▶ WORK REQUIRED
Retype nothing but the lines from the start of the material up to and including the line with "SC.cycles.pixel_filter_type = 'BLACKMAN_HARRIS';". Pictures don't belong in the copy.

*** PROVIDED DATA

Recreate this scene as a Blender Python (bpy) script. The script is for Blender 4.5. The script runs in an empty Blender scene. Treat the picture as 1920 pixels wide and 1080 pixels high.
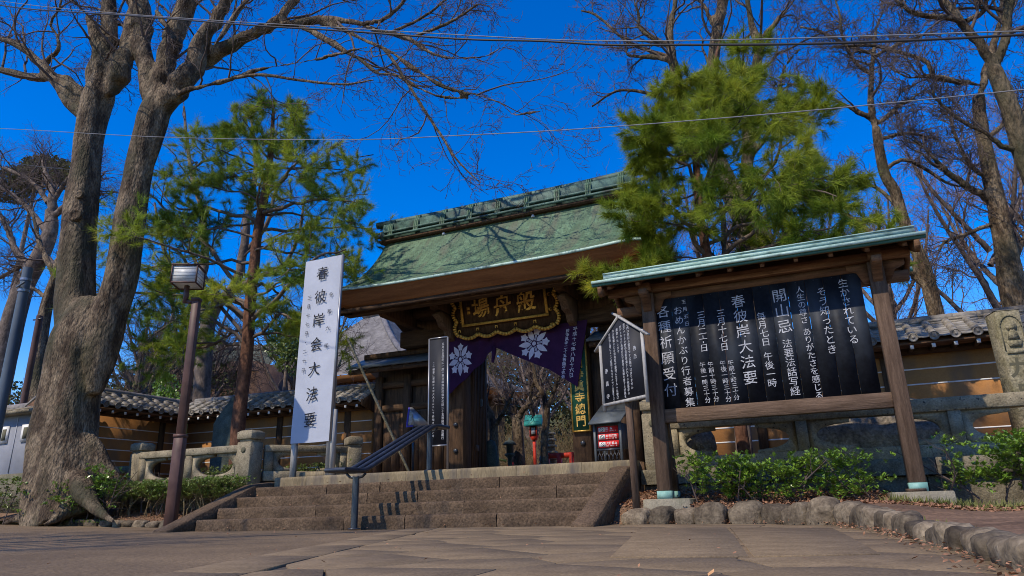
import bpy, bmesh, math, random
import numpy as np
from mathutils import Vector, Matrix

SC = bpy.context.scene
COL = SC.collection
rnd = random.Random(7)
RS = np.random.RandomState(11)
def R(d): return math.radians(d)

# ------------------------------------------------------------------ camera
HEAD, PITCH, ROLL = R(23.1), R(17.6), R(1.55)
cam = bpy.data.cameras.new('camera'); co = bpy.data.objects.new('camera', cam); COL.objects.link(co)
cam.sensor_width = 36; cam.lens = 1289 / 1920 * 36; cam.clip_start = 0.05; cam.clip_end = 1500
fh = Vector((-math.sin(HEAD), math.cos(HEAD), 0)); rh = Vector((math.cos(HEAD), math.sin(HEAD), 0)); zz = Vector((0, 0, 1))
fw = fh * math.cos(PITCH) + zz * math.sin(PITCH); up = -fh * math.sin(PITCH) + zz * math.cos(PITCH)
u2 = up * math.cos(ROLL) + rh * math.sin(ROLL); r2 = rh * math.cos(ROLL) - up * math.sin(ROLL)
mw = Matrix.Identity(4)
for i, c in enumerate((r2, u2, -fw)):
    for j in range(3): mw[j][i] = c[j]
mw.translation = (0, 0, 0.235)
co.matrix_world = mw
SC.camera = co
SC.cycles.pixel_filter_type = 'BLACKMAN_HARRIS'; SC.cycles.filter_width = 1.0

# ------------------------------------------------------------------ light
SUNL = Vector((0.42, 1.0, -1.22)).normalized()          # direction the light travels
SUN_EL = math.asin(-SUNL.z); SUN_AZ = math.atan2(-SUNL.x, -SUNL.y)
wd = bpy.data.worlds.new('World'); SC.world = wd; wd.use_nodes = True
nt = wd.node_tree; nt.nodes.clear()
sky = nt.nodes.new('ShaderNodeTexSky'); sky.sky_type = 'NISHITA'; sky.sun_disc = False
sky.sun_elevation = SUN_EL; sky.sun_rotation = SUN_AZ; sky.air_density = 1.0; sky.dust_density = 0.2; sky.ozone_density = 3.5
hsv = nt.nodes.new('ShaderNodeHueSaturation'); hsv.inputs['Saturation'].default_value = 1.5; hsv.inputs['Value'].default_value = 1.0; hsv.inputs['Hue'].default_value = 0.517
bg = nt.nodes.new('ShaderNodeBackground'); bg.inputs['Strength'].default_value = 0.136
wo = nt.nodes.new('ShaderNodeOutputWorld')
nt.links.new(sky.outputs[0], hsv.inputs['Color']); nt.links.new(hsv.outputs[0], bg.inputs['Color']); nt.links.new(bg.outputs[0], wo.inputs['Surface'])
sl = bpy.data.lights.new('sun', 'SUN'); sl.energy = 2.65; sl.angle = R(0.53); sl.color = (1.0, 0.89, 0.73)
so = bpy.data.objects.new('sun', sl); COL.objects.link(so)
so.rotation_euler = SUNL.to_track_quat('-Z', 'Y').to_euler(); so.location = (-10, -20, 30)
SC.view_settings.view_transform = 'Standard'; SC.view_settings.look = 'None'
SC.view_settings.exposure = 0.72; SC.view_settings.gamma = 1.0; SC.view_settings.use_curve_mapping = False

# ------------------------------------------------------------------ materials
def mat(name, c1, c2=None, c3=None, scale=4.0, rough=0.85, bump=0.0, bscale=None, stretch=(1, 1, 1), spec=0.25, metal=0.0,
        var=0.0, bdist=0.02, detail=6, speck=None, trans=0.0, coat=0.0, grain=0.0, gscale=60, streak=None, lo=0.36, hi=0.64):
    m = bpy.data.materials.new(name); m.use_nodes = True; t = m.node_tree; N = t.nodes; L = t.links
    b = N['Principled BSDF']; b.inputs['Roughness'].default_value = rough; b.inputs['Specular IOR Level'].default_value = spec
    b.inputs['Metallic'].default_value = metal
    if coat: b.inputs['Coat Weight'].default_value = coat
    c2 = c2 or c1
    tc = N.new('ShaderNodeTexCoord'); mp = N.new('ShaderNodeMapping'); mp.inputs['Scale'].default_value = stretch
    L.new(tc.outputs['Object'], mp.inputs['Vector'])
    oi = N.new('ShaderNodeObjectInfo')
    add = N.new('ShaderNodeVectorMath'); add.operation = 'ADD'
    sc_ = N.new('ShaderNodeVectorMath'); sc_.operation = 'SCALE'; sc_.inputs['Scale'].default_value = 37.0
    cb = N.new('ShaderNodeCombineXYZ')
    for i in range(3): L.new(oi.outputs['Random'], cb.inputs[i])
    L.new(cb.outputs[0], sc_.inputs[0]); L.new(mp.outputs[0], add.inputs[0]); L.new(sc_.outputs[0], add.inputs[1])
    vec = add.outputs[0]
    n1 = N.new('ShaderNodeTexNoise'); n1.inputs['Scale'].default_value = scale; n1.inputs['Detail'].default_value = detail; n1.inputs['Roughness'].default_value = 0.62
    L.new(vec, n1.inputs['Vector'])
    cr = N.new('ShaderNodeValToRGB'); e = cr.color_ramp.elements
    e[0].position = lo; e[0].color = (*c1, 1); e[1].position = hi; e[1].color = (*c2, 1)
    if c3:
        q = cr.color_ramp.elements.new(0.74); q.color = (*c3, 1)
    L.new(n1.outputs['Fac'], cr.inputs['Fac']); colr = cr.outputs['Color']
    if grain:
        n2 = N.new('ShaderNodeTexNoise'); n2.inputs['Scale'].default_value = gscale; n2.inputs['Detail'].default_value = 3
        L.new(vec, n2.inputs['Vector'])
        mr = N.new('ShaderNodeMapRange'); mr.inputs['From Min'].default_value = 0.3; mr.inputs['From Max'].default_value = 0.7
        mr.inputs['To Min'].default_value = 1 - grain; mr.inputs['To Max'].default_value = 1 + grain
        L.new(n2.outputs['Fac'], mr.inputs['Value'])
        vm = N.new('ShaderNodeVectorMath'); vm.operation = 'SCALE'; L.new(colr, vm.inputs[0]); L.new(mr.outputs[0], vm.inputs['Scale']); colr = vm.outputs[0]
    if streak:
        n4 = N.new('ShaderNodeTexNoise'); n4.inputs['Scale'].default_value = streak[1]; n4.inputs['Detail'].default_value = 5
        mp4 = N.new('ShaderNodeMapping'); mp4.inputs['Scale'].default_value = streak[2]; L.new(tc.outputs['Object'], mp4.inputs['Vector']); L.new(mp4.outputs[0], n4.inputs['Vector'])
        r4 = N.new('ShaderNodeValToRGB'); r4.color_ramp.elements[0].position = 0.5; r4.color_ramp.elements[1].position = 0.68
        r4.color_ramp.elements[0].color = (0, 0, 0, 1); r4.color_ramp.elements[1].color = (1, 1, 1, 1)
        L.new(n4.outputs['Fac'], r4.inputs['Fac'])
        mx = N.new('ShaderNodeMix'); mx.data_type = 'RGBA'; L.new(r4.outputs[0], mx.inputs['Factor']); L.new(colr, mx.inputs['A']); mx.inputs['B'].default_value = (*streak[0], 1); colr = mx.outputs['Result']
    if speck:
        vo = N.new('ShaderNodeTexNoise'); vo.inputs['Scale'].default_value = speck[1]; vo.inputs['Detail'].default_value = 2; L.new(vec, vo.inputs['Vector'])
        rr = N.new('ShaderNodeValToRGB'); rr.color_ramp.elements[0].position = speck[2]; rr.color_ramp.elements[1].position = speck[2] + 0.05
        rr.color_ramp.elements[0].color = (0, 0, 0, 1); rr.color_ramp.elements[1].color = (1, 1, 1, 1)
        L.new(vo.outputs['Fac'], rr.inputs['Fac'])
        mx = N.new('ShaderNodeMix'); mx.data_type = 'RGBA'; L.new(rr.outputs[0], mx.inputs['Factor']); L.new(colr, mx.inputs['A']); mx.inputs['B'].default_value = (*speck[0], 1); colr = mx.outputs['Result']
    if var:
        mr = N.new('ShaderNodeMapRange'); mr.inputs['To Min'].default_value = 1 - var; mr.inputs['To Max'].default_value = 1 + var
        L.new(oi.outputs['Random'], mr.inputs['Value'])
        vm = N.new('ShaderNodeVectorMath'); vm.operation = 'SCALE'; L.new(colr, vm.inputs[0]); L.new(mr.outputs[0], vm.inputs['Scale']); colr = vm.outputs[0]
    L.new(colr, b.inputs['Base Color'])
    if bump:
        n3 = N.new('ShaderNodeTexNoise'); n3.inputs['Scale'].default_value = bscale or scale * 4; n3.inputs['Detail'].default_value = 5; L.new(vec, n3.inputs['Vector'])
        bp = N.new('ShaderNodeBump'); bp.inputs['Strength'].default_value = min(1.0, bump); bp.inputs['Distance'].default_value = bdist
        L.new(n3.outputs['Fac'], bp.inputs['Height']); L.new(bp.outputs[0], b.inputs['Normal'])
    if trans:
        o = N['Material Output']; tr = N.new('ShaderNodeBsdfTranslucent'); ms = N.new('ShaderNodeMixShader'); ms.inputs[0].default_value = trans
        L.new(colr, tr.inputs['Color']); L.new(b.outputs[0], ms.inputs[1]); L.new(tr.outputs[0], ms.inputs[2]); L.new(ms.outputs[0], o.inputs['Surface'])
    return m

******

▶ EXERCISE RESPONSE
Recreate this scene as a Blender Python (bpy) script. The script is for Blender 4.5. The script runs in an empty Blender scene. Treat the picture as 1920 pixels wide and 1080 pixels high.
import bpy, bmesh, math, random
import numpy as np
from mathutils import Vector, Matrix

SC = bpy.context.scene
COL = SC.collection
rnd = random.Random(7)
RS = np.random.RandomState(11)
def R(d): return math.radians(d)

# ------------------------------------------------------------------ camera
HEAD, PITCH, ROLL = R(23.1), R(17.6), R(1.55)
cam = bpy.data.cameras.new('camera'); co = bpy.data.objects.new('camera', cam); COL.objects.link(co)
cam.sensor_width = 36; cam.lens = 1289 / 1920 * 36; cam.clip_start = 0.05; cam.clip_end = 1500
fh = Vector((-math.sin(HEAD), math.cos(HEAD), 0)); rh = Vector((math.cos(HEAD), math.sin(HEAD), 0)); zz = Vector((0, 0, 1))
fw = fh * math.cos(PITCH) + zz * math.sin(PITCH); up = -fh * math.sin(PITCH) + zz * math.cos(PITCH)
u2 = up * math.cos(ROLL) + rh * math.sin(ROLL); r2 = rh * math.cos(ROLL) - up * math.sin(ROLL)
mw = Matrix.Identity(4)
for i, c in enumerate((r2, u2, -fw)):
    for j in range(3): mw[j][i] = c[j]
mw.translation = (0, 0, 0.235)
co.matrix_world = mw
SC.camera = co
SC.cycles.pixel_filter_type = 'BLACKMAN_HARRIS'; SC.cycles.filter_width = 1.0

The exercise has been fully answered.